Ermenistan barış sürecini sabote ediyor
Ermenistan mevcut şartlarda barış anlaşması imzalamak istemiyor, çünkü bölgedeki jeopolitik durumun ve bu durum içerisinde sınırların ve barış anlaşması şartlarının kendi aleyhine netleşeceğini düşünüyor
Avrupa Konseyi Başkanı Charles Michel'in arabuluculuğu ile 31 Ağustos'ta iki ülke lideri arasında yapılan dördüncü Brüksel görüşünden sonra taraflar arasında nihai barış anlaşmasının imzalanmasına ilişkin umutlar artmıştı. Böylesi bir dönemde, 2020 savaşından sonra en çok kaybın yaşandığı bir çatışmanın olması doğal olarak birtakım soruları gündeme getirdi. Brüksel görüşmesinde en önemli karar "1 ay içinde tarafların barış anlaşması için kendi metinlerini hazırlaması ve kasım ayında tekrar Brüksel'de görüşmelerinin açıklanması" şeklinde idi. Cumhurbaşkanı İlham Aliyev, Ermenistan'ın şartları yerine getirmesi halinde kasım ayında taraflar arasında nihai barış anlaşmasının imzalanabileceğini söyledi. Azerbaycan tarafı iyi niyet göstergesi olarak da Brüksel görüşünden sonra Ermenistan'ın tutuklu 5 askerini iade etti. Bu nedenle, böyle bir ortamda çatışma çıkması Azerbaycan tarafından beklenen bir durum değildi.

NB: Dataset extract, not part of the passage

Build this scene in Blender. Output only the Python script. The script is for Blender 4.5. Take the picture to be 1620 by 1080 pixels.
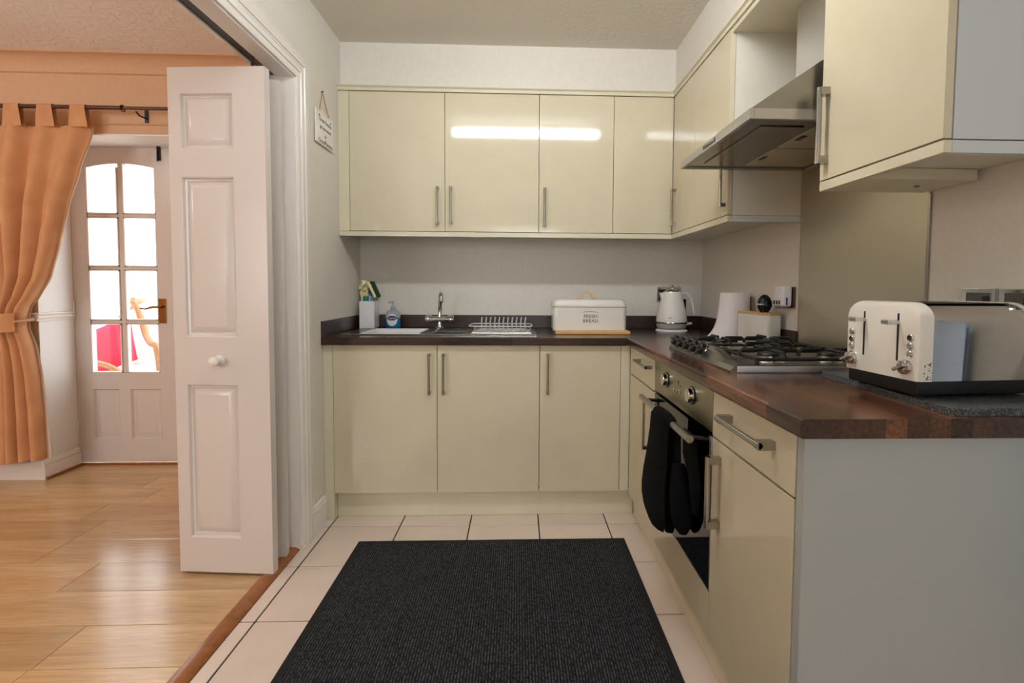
import bpy, bmesh, math, random
from mathutils import Vector, Matrix
random.seed(7)
PI = math.pi
D = bpy.data
SC = bpy.context.scene
COL = SC.collection
for o in list(D.objects):
    D.objects.remove(o)

# ------------------------------------------------------------------ camera
ya, pi_, ro = math.radians(-2.1232), math.radians(-2.6686), math.radians(-0.377)
Ry = Matrix(((math.cos(ya), math.sin(ya), 0), (-math.sin(ya), math.cos(ya), 0), (0, 0, 1)))
Rp = Matrix(((1, 0, 0), (0, math.cos(pi_), math.sin(pi_)), (0, -math.sin(pi_), math.cos(pi_))))
Rr = Matrix(((math.cos(ro), 0, -math.sin(ro)), (0, 1, 0), (math.sin(ro), 0, math.cos(ro))))
RC = Rr @ Rp @ Ry
cam = D.objects.new('camera', D.cameras.new('camera'))
COL.objects.link(cam)
r_, f_, u_ = RC[0], RC[1], RC[2]
cam.matrix_world = Matrix(((r_[0], u_[0], -f_[0], 0), (r_[1], u_[1], -f_[1], 0),
                           (r_[2], u_[2], -f_[2], 1.1552), (0, 0, 0, 1)))
cam.data.sensor_width = 36
cam.data.lens = 775.073 * 36 / 1620
cam.data.shift_x = -38.3257 / 1620
cam.data.shift_y = -49.365 / 1620
cam.data.clip_start = 0.02
SC.camera = cam

# ------------------------------------------------------------------ world, lights, exposure
SC.view_settings.view_transform = 'Standard'
SC.view_settings.look = 'None'
SC.view_settings.gamma = 1
SC.view_settings.use_curve_mapping = False
SC.view_settings.exposure = 0.45
W = D.worlds.new('sky')
SC.world = W
W.use_nodes = True
W.node_tree.nodes['Background'].inputs[0].default_value = (0.93, 0.97, 1.0, 1)
W.node_tree.nodes['Background'].inputs[1].default_value = 3.2
TUBE_POWER = 31.5            # emission of the ceiling tube's diffuser


def area(name, loc, rot, sx, sy, power, color):
    l = D.lights.new(name, 'AREA')
    l.shape = 'RECTANGLE'
    l.size, l.size_y = sx, sy
    l.energy = power
    l.color = color
    o = D.objects.new(name, l)
    COL.objects.link(o)
    o.location = loc
    o.rotation_euler = rot
    return o


# daylight through the window behind the camera, and an added dining-room fill
area('kitchen_window_light', (0.1, -2.12, 1.75), (PI / 2, 0, 0), 1.4, .6, 3, (0.84, 0.93, 1.0))
area('dining_fill_light', (-3.0, -1.94, 1.45), (PI / 2, 0, 0), 1.8, 1.3, 14, (1.0, 0.97, 0.95))


# ------------------------------------------------------------------ helpers
def lin(c):
    c /= 255
    return c / 12.92 if c <= .04045 else ((c + .055) / 1.055) ** 2.4


def rgb(r, g, b):
    return (lin(r), lin(g), lin(b), 1)


class Mt:
    def __init__(s, name, col=(128, 128, 128), rough=.5, metal=0, spec=.5, coat=0):
        s.m = D.materials.new(name)
        s.m.use_nodes = True
        s.n = s.m.node_tree.nodes
        s.l = s.m.node_tree.links
        s.b = s.n['Principled BSDF']
        s.b.inputs['Base Color'].default_value = rgb(*col)
        s.b.inputs['Roughness'].default_value = rough
        s.b.inputs['Metallic'].default_value = metal
        s.b.inputs['Specular IOR Level'].default_value = spec
        s.b.inputs['Coat Weight'].default_value = coat
        s.b.inputs['Coat Roughness'].default_value = .05

    def node(s, t, **k):
        n = s.n.new(t)
        for a, v in k.items():
            if a in n.inputs.keys() if hasattr(n, 'inputs') else False:
                n.inputs[a].default_value = v
            else:
                setattr(n, a, v)
        return n

    def coords(s, scale=(1, 1, 1), kind='Object', rand=0, rot=(0, 0, 0)):
        t = s.n.new('ShaderNodeTexCoord')
        mp = s.n.new('ShaderNodeMapping')
        mp.inputs['Scale'].default_value = scale
        mp.inputs['Rotation'].default_value = rot
        s.l.new(t.outputs[kind], mp.inputs['Vector'])
        if rand:
            oi = s.n.new('ShaderNodeObjectInfo')
            mul = s.n.new('ShaderNodeMath')
            mul.operation = 'MULTIPLY'
            mul.inputs[1].default_value = rand
            s.l.new(oi.outputs['Random'], mul.inputs[0])
            cb = s.n.new('ShaderNodeCombineXYZ')
            for i in range(3):
                s.l.new(mul.outputs[0], cb.inputs[i])
            s.l.new(cb.outputs[0], mp.inputs['Location'])
        return mp.outputs[0]

    def noise(s, vec, scale, detail=3, rough=.5, dist=0):
        n = s.n.new('ShaderNodeTexNoise')
        n.inputs['Scale'].default_value = scale
        n.inputs['Detail'].default_value = detail
        n.inputs['Roughness'].default_value = rough
        n.inputs['Distortion'].default_value = dist
        s.l.new(vec, n.inputs['Vector'])
        return n.outputs['Fac']

    def ramp(s, fac, stops):
        r = s.n.new('ShaderNodeValToRGB')
        el = r.color_ramp.elements
        while len(el) < len(stops):
            el.new(.5)
        for e, (p, c) in zip(el, stops):
            e.position = p
            e.color = rgb(*c)
        s.l.new(fac, r.inputs[0])
        return r.outputs[0]

    def mix(s, fac, a, b, mode='MIX'):
        m = s.n.new('ShaderNodeMix')
        m.data_type = 'RGBA'
        m.blend_type = mode
        for sock, v in ((m.inputs['Factor'], fac), (m.inputs[6], a), (m.inputs[7], b)):
            if isinstance(v, (int, float)):
                sock.default_value = v
            elif isinstance(v, tuple):
                sock.default_value = v
            else:
                s.l.new(v, sock)
        return m.outputs[2]

    def color(s, sock):
        s.l.new(sock, s.b.inputs['Base Color'])
        return s

    def bump(s, fac, strength=.2, dist=.002):
        bp = s.n.new('ShaderNodeBump')
        bp.inputs['Strength'].default_value = strength
        bp.inputs['Distance'].default_value = dist
        s.l.new(fac, bp.inputs['Height'])
        s.l.new(bp.outputs[0], s.b.inputs['Normal'])
        return s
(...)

Oysa ki Ermenistan daha Brüksel görüşmesinden birkaç gün sonra süreci aktif şekilde sabote etmeye başlamıştı. Örneğin, 2 Eylül'de Nikol Paşinyan, Azerbaycan topraklarının işgali sırasında burada kurulan kukla yönetimin sözde bağımsızlık yıl dönümü nedeniyle bir mesaj yayımladı. Arkasından Ermenistan Ulusal Güvenlik Konseyi Başkanı Armen Grigoryan, Rusya barış birliklerinin bulunduğu Karabağ'a gitti. Bu adımlar aslında diplomatik müzakereleri sabote etme girişimleriydi.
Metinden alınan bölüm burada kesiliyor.